Kegiatan yang bertajuk “Ngaji Buku Gus Dur & Catatan Yang Hilang Makna” ini, M. Muhammad Putra dan Lukmansyah mendendah essai yang mereka tulis.
Chepry Chaeruman Hutabarat menyampaikan bahwa acara Kurma dihelat sebagai sebuah ruang diskusi yang disediakan bagi para generasi muda.
“Pertukaran gagasan amat penting untuk kita lakukan, karena sejak dahulu kita berkutat dengan pertukaran gagasan. Baik ihwal keadilan, kemanusiaan, dan kesetaraan. Karena melalui hal tersebut, kita dapat terus bergerak maju.
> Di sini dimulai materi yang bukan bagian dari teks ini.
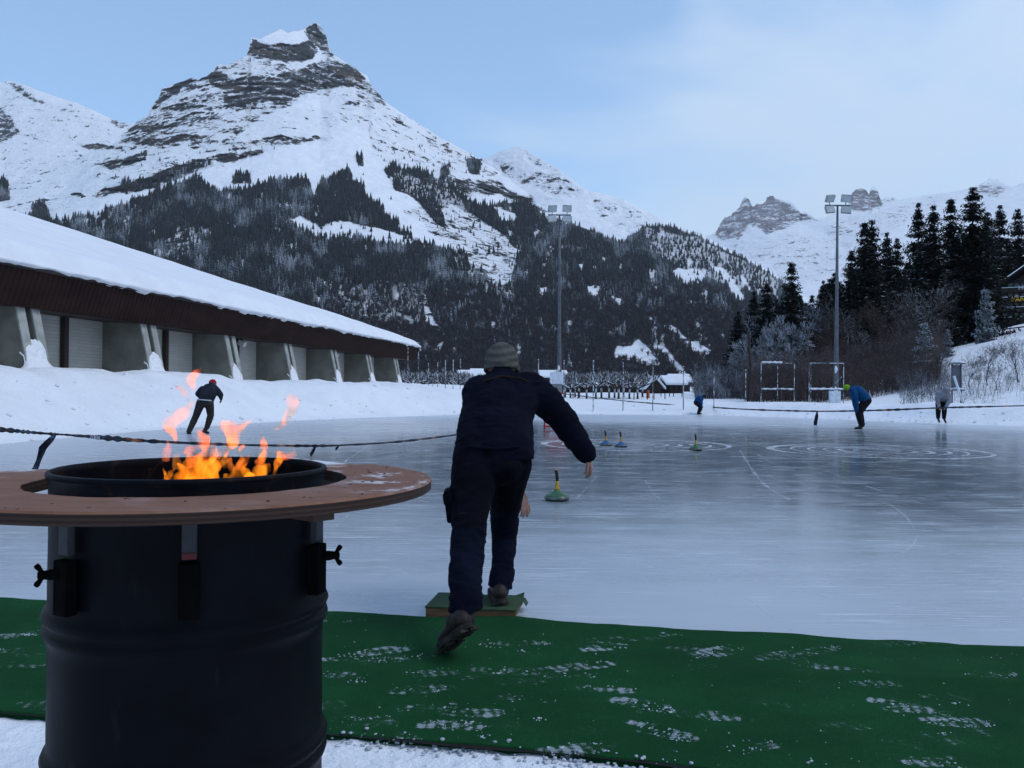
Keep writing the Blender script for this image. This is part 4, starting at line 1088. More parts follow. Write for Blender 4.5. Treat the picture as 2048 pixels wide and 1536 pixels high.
# ================================================================== CURLING STOCKS, RINGS, RED AID
def stock(px, py, body, lab, cat='ice stock', tilt=0., grp=None):
    p = ground(px, py)
    t = thing('ice_stock', p, lab, cat, grp)
    s = 1.0
    mbody = simple('stock body ' + lab[:4], body, tuple(c * .7 for c in body), 14, .45, coat=.3)
    steel = simple('worn steel band', (.18, .19, .20), (.09, .095, .10), 25, .4, .7)
    MB().lathe(p, [(0, .004), (.120, .004), (.132, .010), (.134, .020)], 36).build('running_plate', simple('green plate', (.02, .08, .03), None), t, True)
    MB().lathe(p, [(.128, .020), (.1425, .021), (.1435, .028), (.1435, .042), (.142, .049), (.128, .050)], 40).build('steel_ring', steel, t, True)
    MB().lathe(p, [(.138, .049), (.137, .054), (.120, .066), (.085, .082), (.055, .100), (.034, .118), (.030, .124), (.0, .124)], 36).build('body', mbody, t, True)
    yel = simple('yellow shaft', (.52, .30, .012), (.44, .25, .01), 20, .45)
    h = MB(); d = Vector((math.sin(tilt), 0, math.cos(tilt))); b0 = p + Vector((0, 0, .122))
    h.tube([b0, b0 + d * .02, b0 + d * .05, b0 + d * .085, b0 + d * .10], [.030, .026, .020, .017, .016], 16)
    sh = h.build('shaft', yel, t, True)
    h = MB(); a0 = b0 + d * .098; bend = Vector((-.012, 0, 0))
    h.tube([a0, a0 + d * .04, a0 + d * .085 + bend * .5, a0 + d * .125 + bend], [.0165, .0185, .0185, .020], 14); h.build('grip', simple('black rubber grip', (.012, .012, .012), None, rough=.6), t, True)
    e = a0 + d * .125 + bend; MB().tube([e, e + d * .006], [.0185, .017], 14).build('end_cap', yel, t, True)
    t.scale = (s, s, s); return t
GREEN, BLUE = (.028, .11, .040), (.012, .085, .24)
stock(1114, 1001, GREEN, 'green ice stock with yellow and black handle sliding nearest the thrower', grp='ice stocks on the rink')
stock(1391.5, 901, GREEN, 'green ice stock standing alone at the right rim of a ring target', grp='ice stocks on the rink')
stock(1212, 892, BLUE, 'blue ice stock standing left of its blue neighbour in the ring target', tilt=-.05, grp='ice stocks on the rink')
stock(1242, 894.5, BLUE, 'blue ice stock standing between its blue twin and the lone green one', tilt=-.05, grp='ice stocks on the rink')

g = G('frosted ring line'); p = g.pos()
n = g.noise(p, 14, 6, .7); n2 = g.noise(p, 2.2, 3, .6); m = g.ss(g.math('MULTIPLY_ADD', n2, .55, g.math('MULTIPLY', n, .75)), .52, .78, .16, .66)
M_RING = g.done(g.n('MixShader', {0: m, 1: g.n('BsdfTransparent'), 2: g.bsdf((.74, .78, .84), .8)}))
for nm, px, py, x0, x1 in (('target_ring_marking', 1271, 889.5, 1092, 1450), ('target_ring_marking', 1754, 901.5, 1558, 1948)):
    c = ground(px, py); Rr = (ground(x1, py) - ground(x0, py)).length / 2
    mb = MB(); rr = random.Random(px)
    for k, (q, w) in enumerate(((1.0, .075), (.80, .03), (.64, .04), (.49, .04), (.35, .045), (.20, .04))):
        n_ = 120
        for i in range(n_):
            a0, a1 = 2 * math.pi * i / n_, 2 * math.pi * (i + 1) / n_
            def P_(a, s): 
                rad = Rr * q + s * w * (1 + .35 * math.sin(a * 3 + k)) + .010 * math.sin(a * 7 + k * 2)
                return (c.x + rad * math.cos(a), c.y + rad * math.sin(a), .004)
            mb.add([P_(a0, -1), P_(a0, 1), P_(a1, 1), P_(a1, -1)], [(0, 1, 2, 3)])
    tag(mb.build(nm, M_RING), kind='structure')
# long skate scratches and swept lines across the rink
mb = MB(); rr = random.Random(5)
def curve(pts, w):
    P_ = [ground(*q, .003) for q in pts]
    N = 40; q = []
    for i in range(N + 1):
        t = i / N * (len(P_) - 1); k = min(int(t), len(P_) - 2); u = t - k
        a, b, c_, e = P_[max(k - 1, 0)], P_[k], P_[k + 1], P_[min(k + 2, len(P_) - 1)]
        q.append(.5 * ((2 * b) + (c_ - a) * u + (2 * a - 5 * b + 4 * c_ - e) * u * u + (3 * b - a - 3 * c_ + e) * u ** 3))
    for i in range(N):
        t = (q[i + 1] - q[i]).normalized(); s = Vector((-t.y, t.x, 0)) * w * (.6 + .4 * math.sin(i * .9))
        mb.add([q[i] - s, q[i] + s, q[i + 1] + s, q[i + 1] - s], [(0, 1, 2, 3)])
curve([(1450, 860), (1500, 900), (1600, 950), (1760, 1000), (1830, 1060), (1800, 1110), (1700, 1135)], .012)
curve([(1440, 862), (1560, 905), (1700, 960), (1850, 1010)], .010)
curve([(1225, 905), (1195, 950), (1150, 1000)], .010)
curve([(1480, 900), (1520, 960), (1580, 1000)], .03)
curve([(1290, 960), (1310, 990), (1345, 1010)], .012)
curve([(1530, 880), (1700, 872), (1800, 868)], .02)
curve([(1600, 878), (1700, 862), (1740, 858)], .03)
curve([(650, 905), (720, 890), (830, 884), (900, 872)], .02)
curve([(760, 880), (700, 915), (690, 935), (740, 930)], .02)
curve([(640, 870), (760, 866), (900, 856)], .03)
curve([(1060, 960), (1180, 930), (1250, 905)], .008)
curve([(1100, 1100), (1300, 1085), (1600, 1105), (2000, 1085)], .006)
curve([(1060, 1160), (1400, 1130), (1700, 1150), (2040, 1140)], .006)
curve([(1100, 1190), (1500, 1180), (1900, 1190)], .005)
curve([(1660, 868), (1860, 880), (2040, 930)], .02)
for i in range(46):
    x = rr.uniform(300, 2040); y = rr.uniform(838, 1200); L = rr.uniform(60, 330) ; sl = rr.gauss(0, .09) * (1 + (y - 838) / 200)
    curve([(x, y), (x + L * .5, y + L * .5 * sl + rr.gauss(0, 2)), (x + L, y + L * sl)], rr.uniform(.002, .008) * max(1, 2.2 - (y - 838) / 160))
g = G('faint scratch'); p = g.pos()
n = g.noise(p, 9, 6, .7); n2 = g.noise(p, 1.1, 3, .6); m = g.ss(g.math('MULTIPLY_ADD', n2, .8, g.math('MULTIPLY', n, .75)), .62, .95, .02, .42)
M_SCR = g.done(g.n('MixShader', {0: m, 1: g.n('BsdfTransparent'), 2: g.bsdf((.70, .74, .80), .8)}))
tag(mb.build('ice_surface_markings', M_SCR), kind='structure')

# red plastic skating aid, mostly behind the thrower's arm
p = ground(1112, 857)
t = thing('skating_aid', p, 'bright red plastic skating aid standing on the ice behind the arm of the thrower', 'skating aid')
mr_ = simple('red plastic', (.50, .035, .035), (.42, .028, .03), 6, .45)
for s in (-.38, .30):
    MB().tube([p + Vector((s, -.32, .03)), p + Vector((s, .28, .03)), p + Vector((s, .36, .09))], .028, 10).build('runner', mr_, t, True)
    MB().tube([p + Vector((s, -.1, .03)), p + Vector((s, .02, .4)), p + Vector((s, -.02, .78))], .024, 10).build('upright', mr_, t, True)
MB().box(p + Vector((.0, .0, .50)), (.56, .04, .42)).build('panel', mr_, t, bevel=.012)
MB().box(p + Vector((-.04, -.12, .075)), (.66, .34, .05)).build('base_plate', mr_, t, bevel=.012)
MB().tube([p + Vector((-.40, -.02, .78)), p + Vector((.32, -.02, .78))], .024, 10).build('handle_bar', mr_, t, True)

# clods of ploughed snow along the banks, too many to count
rc = np.random.RandomState(17); bx = rc.uniform(-24, 26, 9000); by_ = rc.uniform(14, 56, 9000); dd_ = polydist(bx, by_, ICE)
k_ = (dd_ > -.25) & (dd_ < 4.5) & (rc.uniform(0, 1, 9000) < np.exp(-np.maximum(dd_, 0) / 1.6)); bx, by_, dd_ = bx[k_], by_[k_], dd_[k_]
bz = np.where(dd_ > 0, height(bx, by_), 0.); bs = np.minimum(.012 + rc.exponential(.018, len(bx)), .08)
crumbs('snow_clods', [(x, y, z + s * .2, s * 1.2, s, s * .75) for x, y, z, s in zip(bx, by_, bz, bs)], M_SNOW, None, None)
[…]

Maka syarat utama untuk terjadinya tukar-menukar gagasan adalah menciptakan ruang dialog yang dialogis,” paparnya.
Ia menambahkan, hadirnya program Kurma sebagai salah satu cara untuk memuwujudkan 9 nilai keutamaan Gus Dur (Abdurahman Wahid).
“Sembilan nilai keutamaan Gus Dur hanya mungkin terealisasi bila ruang dialog benar-benar tercipta, sebagaimana yang dilakukan Gus Dur semasa hidupnya,” tutupnya di hadapan para peserta diskusi.
Sementara itu, M. Muhammad Putra menyampaikan dalam diskusi, sedikitnya terdapat tiga prinsip yang gigih diperjuangkan Gus Dur, yakni humanisme, multikulturalisme, dan pluralisme.
Ia menambahkan, di tengah krisis keteladanan sosok Gus Dur menjadi salah satu role model yang dapat dijadikan contoh.
“Sebagaimana seorang kesatria di masa kerajaan yang gigih mewujudkan kebenaran,” ungkapnya.
Sementara itu Lukmansyah menyampaikan tradisi dan agama merupakan kedua hal yang dapat saling berdampingan.
“Lewat tradisi, wali songo mendakwahkan Islam, yang buahnya kita nikmati hari ini. Islam menjadi agama mayoritas di Republik Indonesia,” ucapnya.
Acara Kurma kali ini ditutup dengan penampilan grup musik Orkes Bada Isya dan MusiKlasika.